Copy all lines in which the word "from" can be found.

→ Dataset section:

* start *

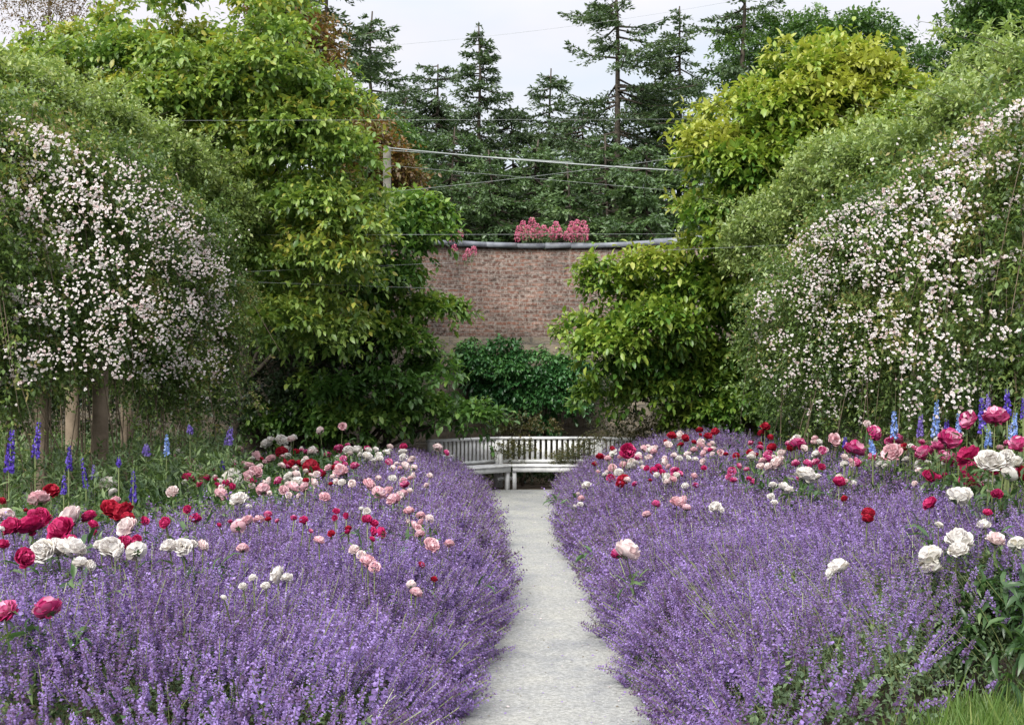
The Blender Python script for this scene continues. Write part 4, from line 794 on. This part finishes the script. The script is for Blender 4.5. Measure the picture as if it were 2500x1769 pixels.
PL = [
(1, 'magenta', '130,1130,190M 350,1130,260M 430,1050,250M 460,965,110M 700,1170,270M 780,1280,150M', 'peony crowded with large bright magenta blooms near the left edge'),
(1, '', '60,1010,180B 10,1150,70W', 'blush white peony behind the magenta blooms at the left edge'),
(1, '', '440,820,200P', 'peony with one large pale pink bloom below a dark red one'),
(1, '', '575,725,145R 290,945,45R', 'dark red peony cup on a tall stem above a pale pink bloom'),
(1, '', '20,840,80R', 'red peony bloom cut by the left edge of the photo'),
(1, '', '800,1040,270B', 'peony with a single large blush white ruffled bloom beside the magenta ones'),
(1, '', '1210,660,170W 1265,740,90W', 'tall white peony nodding in front of the timber posts'),
(1, '', '1240,940,210R 1390,970,200R 1430,1040,160R 1290,850,120P 1620,1060,90M', 'crimson peony with three blooms merging, left bed'),
(1, '', '1000,1020,150M 1040,1110,110M 1060,1190,60M', 'small magenta peony half hidden by a tall catmint spike'),
(1, '', '1430,1140,210B', 'ruffled white peony under the crimson cluster'),
(1, '', '480,1400,230W 640,1370,230W 800,1390,260W 900,1540,150W 1010,1560,110W', 'peony with the biggest wide open white blooms, left foreground'),
(1, '', '270,1470,190M 30,1330,120M', 'magenta peony at the left of the big white blooms'),
(1, '', '1400,1310,150M 1530,1285,120M', 'pair of deep pink peony blooms above a row of white ones'),
(1, '', '1240,1370,230W 1330,1430,110W 1530,1400,190W 1120,1340,120W', 'white peony right of the biggest white blooms, under two deep pink ones'),
(1, '', '1900,1350,170W 2050,1350,170W 2160,1320,90W 2270,1340,120B', 'row of creamy white peony blooms showing through the left catmint'),
(1, '', '1850,1080,110M 2100,930,80M 2190,1040,110M', 'rose red peony blooms scattered among catmint behind the creamy white row'),
(0, '', '118,1486,60K', 'lone nodding pink peony with dark centre in the left catmint foreground'),
(0, '', '12,1494,56K', 'pink peony at the left edge beside the lone nodding pink one'),
(2, '', '120,555,115P 365,610,125P', 'two pale pink peony balls on bare stems before the delphiniums'),
(2, '', '505,715,105B 655,715,100K', 'small blush and rose peony pair above the magenta cups'),
(2, '', '340,850,160M 500,830,110M 580,840,90M 640,810,70K', 'peony with open magenta cups, left of the big white bloom'),
(2, '', '123,1035,150B', 'single flat blush peony behind a catmint spike'),
(2, '', '960,860,250W 790,890,90W', 'large white peony bloom sprawling over rosy ones'),
(2, '', '750,950,90M 870,910,90M 950,960,90M', 'rosy peony blooms tucked under the sprawling white bloom'),
(2, '', '1195,680,140P 1280,760,170P 1165,815,120P 1345,680,80B 1250,880,80M 1230,950,80B', 'peony with three round shell pink blooms, middle of the left bed'),
(2, '', '1290,550,130P 1500,580,130P 1370,575,60R 1410,610,50P 1060,435,90P', 'shell pink peony behind the three round blooms'),
(2, '', '890,625,65B 990,625,70B', 'two small blush peony buds beside a short indigo spike'),
(2, '', '1440,370,150W 1650,320,160W', 'two white peony blooms standing tall against the dark tree hollow'),
(2, '', '1655,485,150R 1845,480,90R', 'dark red peony directly under the two tall white blooms'),
(2, '', '2190,180,100B 2500,120,105P', 'highest peony of the left bed, two pink buds before the magnolia'),
(2, '', '2080,460,120W 1930,450,60K 1990,475,70K 1730,540,100W', 'white peony right of the two tall white blooms'),
(2, '', '1690,620,80R 1790,650,120R 1900,640,110R 2060,690,190R 2130,720,110R 2225,800,110R', 'peony with a long ribbon of crimson blooms, back of the left bed'),
(2, '', '1650,670,100B 1840,710,80B 1985,745,70B 1990,570,70B 1970,610,90W 2050,800,60B 2140,790,90B', 'many small blush buds surrounding the crimson ribbon'),
(2, '', '1760,830,150W 1850,800,110B 1870,900,150W 1740,930,90B 1480,880,100B 1400,900,60B', 'white peony below the crimson ribbon'),
(2, '', '1390,1010,165P 1480,1050,60B', 'single full pale pink bloom right of a catmint spike'),
(2, '', '1680,1010,120P 1810,980,150P 1970,970,120P 1750,1080,80B 1890,1095,70B 2100,910,120B 1990,880,80R', 'peony with a row of pale pink blooms under the white ones'),
(2, '', '800,1080,180P', 'pale pink bloom directly behind the tallest catmint spike'),
(2, '', '1060,1150,220W 970,1110,80W 1190,1250,80W', 'white peony with a dark catmint sprig in front of its bloom'),
(2, '', '2250,1110,135P', 'lone pale pink peony in the middle of the left bed above magenta ones'),
(2, '', '1170,1450,165P 1330,1430,135P 1040,1520,175P', 'three large pale pink blooms deep in the left catmint'),
(2, '', '330,1280,90M 420,1400,80M 30,1480,90M', 'small magenta blooms among catmint at the left'),
(2, '', '1460,1350,100K 1460,1420,80R 1820,1400,80K 1960,1440,120M 2060,1580,60K 1590,1440,60K 930,1450,60K 770,1500,60M', 'mixed rose and red blooms veiled by the left catmint'),
(3, '', '390,380,130K 520,395,130W 640,400,140W 780,390,100K 390,510,110W 225,470,100K', 'white and rose peony at the far back of the left bed'),
(3, '', '780,490,140W 900,385,80W 880,540,60W', 'white peony at the edge of the far catmint'),
(3, '', '360,590,90K 310,640,80R 470,600,80K 610,620,110K 410,690,190P', 'pale pink bloom with small rose ones above it, back of the left bed'),
(3, '', '1050,430,100W 1100,350,80B 1280,430,120W 1290,500,110W', 'white blooms speckling the far left catmint'),
(3, '', '1770,360,115B 1890,430,80K', 'blush peony in front of the sideways bench'),
(3, '', '1200,590,80B 1310,620,120B 1140,640,70B 1440,640,80B 1240,650,70P', 'creamy blush blooms in the far left catmint'),
(3, '', '940,790,80B 1140,790,95W 1290,810,80W 1440,745,80B 1660,755,80B 1620,890,80B', 'scattered small white blooms in the left catmint before the bench'),
(3, '', '1310,880,120K 1115,930,50R', 'purplish pink bloom and red bud in the left catmint'),
(3, '+', '800,880,165P 940,990,155P 1080,990,155P 1160,1090,175P 1240,1020,90B', 'peony with a chain of four nodding shell pink blooms'),
(3, '', '570,860,95B 270,870,60R 340,820,60B', 'small blush and red buds left of the shell pink chain'),
(3, '', '780,1250,95W 700,1220,70W', 'small white bloom under the shell pink chain'),
(3, '+', '1370,1250,130P 1530,1310,110P 1430,1440,110P 1540,1400,90P 1500,1480,80P 1350,1390,60B', 'cluster of pale pink blooms leaning to the left catmint edge'),
(3, '', '1650,1360,115B', 'cream bloom with brown centre beside the pale pink cluster'),
(3, '', '350,1250,90M 490,1310,80M 330,1340,70M 520,1490,80R 280,1560,90R 510,1540,70M', 'red and magenta blooms behind thin catmint, middle of the left bed'),
(3, '+', '780,1360,125M 880,1420,105M 860,1530,110M 980,1550,135M 850,1640,80M', 'bright magenta peony at the right side of the left bed'),
(4, '', '2080,155,60P 2160,230,95P 2285,222,60P', 'pale pink blooms trailing towards the path, left bed'),
(4, '', '1372,200,68P', 'single pale pink bloom on a reddish stem in the left catmint'),
(4, '', '1620,265,62B 1670,300,60B 1715,350,92P 1765,385,72P', 'string of blush to pink blooms in the left catmint'),
(4, '', '2085,372,48R 2180,470,42R', 'two small red blooms near the path, left side'),
(4, '', '2020,510,60B 2050,565,78P', 'pink and white bloom near the path, nearest the camera on the left'),
(4, '', '1090,440,110W 1150,460,70W 1000,520,60W 910,460,50W 840,520,50W 705,600,40W', 'white blooms broken up by catmint in the left foreground'),
(4, '', '840,255,70P', 'small pale pink bloom sunk in the left catmint'),
(5, '', '1720,310,110R 1910,345,100R 1850,440,90R', 'three crimson blooms before the brownish box bush'),
(5, '', '2110,230,90R 2120,295,50R 2230,320,110R 2330,260,110R', 'crimson peony beneath the lowest magnolia leaves'),
(5, '', '885,495,80R 860,590,60R 645,705,80R', 'small red blooms beside the right end of the wide bench'),
(5, '', '1100,520,180M 1170,510,90M', 'deep rose bloom at the top of the far right catmint'),
(5, '', '1330,490,90P 1490,500,115B 1390,460,60B', 'pale blooms right of the deep rose bloom'),
(5, '', '825,630,85P 1110,630,50B 1250,620,115B 1400,615,95B', 'row of blush blooms under the deep rose bloom'),
(5, '', '1040,715,95P 1150,750,125W 1220,690,80W 1290,680,60W', 'white blooms hanging in the far right catmint'),
(5, '', '985,830,120W 810,815,50B 685,810,50P', 'white bloom above the red one near the path'),
(5, '', '1465,790,95M 1530,750,95M', 'two magenta blooms with green leaves above, far right bed'),
(5, '', '1755,795,100K 1800,790,70M', 'rose pink blooms right of the two magenta ones'),
(5, '', '1635,910,145W', 'white bloom turned sideways in the right catmint'),
(5, '', '1050,930,155R 995,985,105R', 'bright red nodding bloom in the right catmint'),
(5, '', '530,1010,120W', 'white bloom nearest the path on the right side'),
(5, '', '455,1190,90P 410,1120,50B 440,1270,80W 365,1295,50W', 'pink and white blooms at the right path edge'),
(5, '', '1755,585,80B 1820,625,75W 1950,625,85W 2050,635,75W 2160,670,85B 1620,620,70B', 'row of small white blooms across the far right catmint'),
(5, '', '2130,450,110P 2030,510,90P 2210,500,85P', 'pale pink blooms below the crimson peony by the magnolia'),
(5, '', '1790,1240,160P 1890,1230,160P 1930,1320,110P', 'large open pale pink bloom in the right catmint'),
(5, '', '1500,1260,100K 1370,1410,105P', 'small pink blooms left of the large open pale pink one'),
(0, '', '1530,1347,54B 1510,1352,30K', 'blush bloom deep in the right catmint near the path'),
(5, '', '2050,1000,85K 2170,760,70M 1420,930,50R', 'scattered rose blooms around the sideways white one'),
(6, '', '850,185,115R 800,270,95R 920,330,80R', 'tall crimson peony beside the rose curtain'),
(6, '', '955,480,115R', 'single crimson bloom under the tall crimson peony'),
(6, '', '120,500,85B 220,540,85P 110,560,60B 20,510,75P', 'small blush blooms left of a red one, far right bed'),
(6, '', '445,590,85R 640,540,95R 730,580,65R', 'three small red blooms in the far right bed'),
(6, '', '890,570,115K 880,640,125K 970,610,70B', 'rose pink double blooms left of the large blush one'),
(6, '', '1310,430,190K 1180,420,85K', 'hot pink double bloom at the top of the right bed, left of the delphiniums'),
(6, '', '1815,360,165P 1535,390,75P', 'flat soft pink bloom high over the right bed'),
(6, '', '1640,490,85B 1700,505,65B 1575,580,125B 1070,550,85B 1120,540,65B', 'creamy buds between the hot pink blooms'),
(6, '', '2100,500,260K 2140,700,110K', 'large hot pink double bloom left of a round shell pink one'),
(6, '', '1030,700,195B 900,740,105B', 'large blush white bloom in the right bed'),
(6, '', '1280,700,105K 1440,700,115K 1560,680,105K', 'veiled rose blooms in the right catmint'),
(6, '', '1410,870,245W', 'large pure white round bloom in the right bed'),
(6, '', '1885,960,155M 1960,1190,85R', 'bright magenta bloom with a dark red one drooping below'),
(6, '', '960,1000,100W 1110,1030,145W 1190,1070,105W 930,1160,90W 980,1240,80W', 'white blooms broken into patches by the right catmint'),
(6, '', '150,1310,155W 230,1340,85W', 'white bloom half covered in the middle of the right catmint'),
(6, '', '410,930,90K 340,880,80K 590,780,65K 480,730,75K', 'dim rose blooms deep in the right catmint'),
(6, '', '1580,880,85W 2080,970,75W 1960,610,90B', 'small white blooms around the bright magenta one'),
(7, '', '375,665,175K 295,545,80B', 'hot pink bloom under a cream bud and a tall catmint spike'),
(7, '', '665,760,165K 770,850,110R', 'hot pink bloom with a scarlet one at its side'),
(7, '', '620,920,225P', 'round shell pink bloom like a rose, behind catmint'),
(7, '', '1030,920,205K', 'hot pink bloom left of a larger one, before pale blue delphiniums'),
(7, '', '1340,750,250K 1220,830,180K', 'big hot pink bloom overlapping another, under the tall pair'),
(7, '', '1580,500,225K', 'tall hot pink nodding bloom, left of the tall pair'),
(7, '', '1930,470,265K', 'tallest hot pink bloom, right of the tall pair'),
(7, '', '2225,810,210K', 'hot pink bloom at the right edge'),
(7, '', '1350,1000,195K', 'pink double bloom left of the magenta ones at the right'),
(7, '', '1590,960,260M 1610,1150,220M 1560,1260,150M 1690,1270,150M', 'magenta peony with stacked blooms beside large white ones'),
(7, '', '1860,1030,300W 2080,960,160W 2170,1060,200W 2110,1180,180W', 'large white peony behind magenta blooms at the right edge'),
(7, '', '1900,1110,165M 2060,1060,155M', 'deep magenta bloom in front of the large white peony'),
(7, '', '2235,1180,230R', 'big red bloom at the right edge'),
(7, '', '1900,1275,165W', 'white bloom under the deep magenta one at the right'),
(7, '', '1090,1210,150M 1280,1200,75M', 'magenta blooms rising from catmint, right bed'),
(7, '', '960,1070,125W 960,1150,90B', 'white bloom below the hot pink one at the right'),
(7, '', '160,1030,105K 370,970,115K 480,1060,120W 580,1040,85W', 'mixed pink and white blooms under the shell pink rose like one'),
(7, '', '1440,1480,230W 1520,1450,190W', 'drooping white bloom covered with catmint sprigs, right foreground'),
(7, '', '1950,1440,130M', 'magenta bloom right of the drooping white one'),
(8, '', '1420,150,120M', 'flat magenta bloom on a bent stem, right foreground'),
(8, '', '840,240,100R 835,300,90R', 'long drooping red bloom alone in the right catmint'),
(8, '', '1690,500,210W 1680,590,150W', 'upper of two big nodding white blooms on red stems'),
(8, '', '1430,650,200W 1430,760,170W', 'lower of two big nodding white blooms on red stems'),
(8, '', '560,750,180W 490,800,90W', 'white bloom alone in the green part of the right catmint'),
(8, '', '2030,490,150B', 'blush bloom with a catmint spike before it, right foreground'),
(8, '', '1920,350,110W 1500,350,70W', 'small white blooms between the nodding white pair and the right edge'),
(8, '', '2230,530,135W', 'white bloom near the right edge above green leaves'),
(8, '', '1955,235,75M', 'small round magenta bud, right foreground'),
]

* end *

→ Output below:
The Blender Python script for this scene continues. Write part 4, from line 794 on. This part finishes the script. The script is for Blender 4.5. Measure the picture as if it were 2500x1769 pixels.
(7, '', '1090,1210,150M 1280,1200,75M', 'magenta blooms rising from catmint, right bed'),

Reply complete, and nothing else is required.